A/ Soulager les chasseurs et les organisateurs de festivités traditionnelles du poids de la responsabilité

 

On sait que, en contrepartie de la mission de régulation des populations de gibier dont le Code de l'environnement les a investies pour leur plus grande fierté, les fédérations départementales de chasseurs sont tenues d'indemniser les sylviculteurs et les agriculteurs des dommages causés par le grand gibier. Comme ils seraient déshonorés si la régulation s'opérait par des méthodes contraceptives alternatives à la chasse, elles sont un peu dépassées par la prolifération des sangliers et la multiplication des demandes d'indemnisation qui en résulte. Cependant, la passion de la chasse leur confère évidemment un titre légitime à exiger le beurre et l'argent du beurre. Aussi n'ont-elles pas eu trop de difficultés à convaincre la député RN Stéphanie Galzy et un grand nombre d'autres membres de son groupe parlementaire de déposer le 4 juin 2025 une proposition n° 1500 visant à réformer le système d'indemnisation des dégâts du grand gibier qui les déchargeraient de l'obligation d'indemniser pour la remplacer par une simple contribution à un fonds national d'indemnisation des dégâts causés par le grand gibier qui en prendrait le relais.
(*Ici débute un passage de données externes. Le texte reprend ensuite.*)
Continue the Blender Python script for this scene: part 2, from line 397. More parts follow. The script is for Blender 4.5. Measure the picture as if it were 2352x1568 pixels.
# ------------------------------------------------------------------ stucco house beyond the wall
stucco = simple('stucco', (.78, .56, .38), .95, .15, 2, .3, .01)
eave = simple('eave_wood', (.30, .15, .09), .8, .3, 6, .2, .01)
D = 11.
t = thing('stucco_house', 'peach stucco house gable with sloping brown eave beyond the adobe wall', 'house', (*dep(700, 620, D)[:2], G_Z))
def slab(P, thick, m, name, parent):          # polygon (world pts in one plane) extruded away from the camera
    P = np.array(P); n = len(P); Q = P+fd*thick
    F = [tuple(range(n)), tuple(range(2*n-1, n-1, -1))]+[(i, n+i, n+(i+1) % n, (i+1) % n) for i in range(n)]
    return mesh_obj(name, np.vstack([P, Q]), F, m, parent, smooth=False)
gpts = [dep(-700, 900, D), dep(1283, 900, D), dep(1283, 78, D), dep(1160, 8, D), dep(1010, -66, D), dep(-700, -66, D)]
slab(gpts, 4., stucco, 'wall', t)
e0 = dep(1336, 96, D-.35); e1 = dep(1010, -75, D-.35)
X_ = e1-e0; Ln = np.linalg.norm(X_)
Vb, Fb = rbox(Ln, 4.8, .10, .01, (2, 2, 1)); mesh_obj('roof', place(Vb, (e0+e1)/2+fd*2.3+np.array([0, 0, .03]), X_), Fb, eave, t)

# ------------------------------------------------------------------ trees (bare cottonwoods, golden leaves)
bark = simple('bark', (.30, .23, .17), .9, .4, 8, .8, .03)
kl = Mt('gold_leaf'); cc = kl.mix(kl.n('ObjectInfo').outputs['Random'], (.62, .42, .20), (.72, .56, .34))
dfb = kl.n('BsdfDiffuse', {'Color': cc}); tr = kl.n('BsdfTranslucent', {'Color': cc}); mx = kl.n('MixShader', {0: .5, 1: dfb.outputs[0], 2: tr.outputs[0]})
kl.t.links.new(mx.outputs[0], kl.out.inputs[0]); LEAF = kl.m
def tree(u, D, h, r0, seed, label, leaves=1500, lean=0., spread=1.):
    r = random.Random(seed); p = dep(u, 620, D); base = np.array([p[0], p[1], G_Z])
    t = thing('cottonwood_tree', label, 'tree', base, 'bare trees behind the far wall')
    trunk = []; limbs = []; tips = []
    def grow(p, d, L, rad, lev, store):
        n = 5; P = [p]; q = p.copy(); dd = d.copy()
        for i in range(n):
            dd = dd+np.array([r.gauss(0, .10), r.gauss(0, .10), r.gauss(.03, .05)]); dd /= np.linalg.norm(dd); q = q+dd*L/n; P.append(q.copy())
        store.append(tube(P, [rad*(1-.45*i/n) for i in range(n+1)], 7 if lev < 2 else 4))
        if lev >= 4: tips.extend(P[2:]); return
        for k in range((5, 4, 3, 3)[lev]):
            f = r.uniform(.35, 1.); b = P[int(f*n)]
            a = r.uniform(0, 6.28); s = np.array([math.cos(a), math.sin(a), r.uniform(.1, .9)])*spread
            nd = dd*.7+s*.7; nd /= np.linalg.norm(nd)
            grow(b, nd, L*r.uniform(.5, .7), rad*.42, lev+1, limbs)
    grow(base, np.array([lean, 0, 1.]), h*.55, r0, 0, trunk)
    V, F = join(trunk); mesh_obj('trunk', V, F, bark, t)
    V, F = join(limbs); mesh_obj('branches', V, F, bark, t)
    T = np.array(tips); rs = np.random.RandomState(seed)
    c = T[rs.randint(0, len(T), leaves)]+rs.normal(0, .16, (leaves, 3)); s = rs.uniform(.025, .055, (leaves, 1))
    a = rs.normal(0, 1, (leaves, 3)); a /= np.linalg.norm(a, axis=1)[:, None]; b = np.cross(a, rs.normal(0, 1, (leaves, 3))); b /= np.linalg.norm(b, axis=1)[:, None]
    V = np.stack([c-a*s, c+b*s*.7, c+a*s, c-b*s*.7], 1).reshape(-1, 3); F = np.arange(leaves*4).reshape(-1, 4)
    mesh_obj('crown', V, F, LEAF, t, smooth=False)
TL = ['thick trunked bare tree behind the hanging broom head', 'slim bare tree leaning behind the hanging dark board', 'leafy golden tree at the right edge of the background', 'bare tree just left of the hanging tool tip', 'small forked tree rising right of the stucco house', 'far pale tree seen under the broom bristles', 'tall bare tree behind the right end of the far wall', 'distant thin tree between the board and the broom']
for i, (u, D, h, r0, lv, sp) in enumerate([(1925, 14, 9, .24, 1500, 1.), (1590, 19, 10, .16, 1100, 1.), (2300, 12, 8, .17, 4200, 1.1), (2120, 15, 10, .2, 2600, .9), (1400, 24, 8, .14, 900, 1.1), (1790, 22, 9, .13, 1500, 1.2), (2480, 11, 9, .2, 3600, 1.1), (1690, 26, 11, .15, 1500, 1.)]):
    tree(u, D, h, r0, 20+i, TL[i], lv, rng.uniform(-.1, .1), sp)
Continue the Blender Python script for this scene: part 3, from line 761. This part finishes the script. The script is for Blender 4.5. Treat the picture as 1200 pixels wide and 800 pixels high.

Dans le même ordre d'idée généreuse de transfert du poids de la responsabilité, le député Charles Alloncle de l'Union des droites pour la République a présenté le 10 juin 2025 une proposition n° 1543 visant à modifier le régime de responsabilité applicable en matière de fêtes traditionnelles camarguaises. Les manadiers, sont responsables sur le fondement classique de l'article 1243 du Code civil des dommages causés aux cours de ces manifestations festives par les animaux dont ils sont juridiquement les gardiens. Or, les accidents sont si nombreux que les primes d'assurance ont augmenté à un niveau tellement élevé que l'assureur historique de la plupart des manadiers a annoncé son désengagement imminent au grand risque d'entraîner la disparition des festivités traditionnelles et la fermeture de nombreuses manades. C'est pourquoi la proposition Alloncle vise à introduire une dérogation aux règles de la responsabilité civile qui exonérerait les manadiers, les organisateurs lorsque le spectateur blessé aurait enfreint les consignes de sécurité dûment communiquées.

 

 B/ Abriter la filière pêche des conséquences de la protection des petits cétacés

 

On sait que, sous la menace d'une procédure d'infraction ouverte par la Commission européenne depuis 2020 et sur injonction du Conseil d'État, les autorités françaises ont décidé en octobre 2023 une fermeture spatio-temporelle, c'est à dire dans le Golfe de Gascogne et pendant un mois, soit du 22 janvier au 20 février jusqu'en 2026, de la pêche aux moyens d'engins tels que les filets, les chaluts pélagiques et les sennes coulissantes qui provoquent de nombreuses prises accessoires et accidentelles de petits cétacés, autrement dit de dauphins. L'efficacité de la mesure a été démontrée puisque, en 2024 les captures accidentelles de dauphins ont été divisées par 4. Seulement la rapidité de leur mise en œuvre aurait entraîné des conséquences disproportionnées en déstabilisant la filière pêche et en exacerbant les tensions entre professionnels, scientifiques et associations de la nature. C'est pourquoi, le 9 avril 2025, les sénateurs Alain Cadec, Yves Bleunven et Philippe Grosvalet, respectivement LR, centriste et socialiste, ont délivré au nom de la Commission des affaires économiques un rapport d'information enregistré sous le n° 525 relatif à la pêche dans le Golfe de Gascogne. Qualifiant de légitimes les critiques relatives au coût disproportionné pour la filière pêche d'une mesure efficace pour la protection des petits cétacés, il préconise une réouverture de la pêche après 2026 dans des conditions qui permettraient quand même un maintien de l'état de conservation favorable au dauphin commun.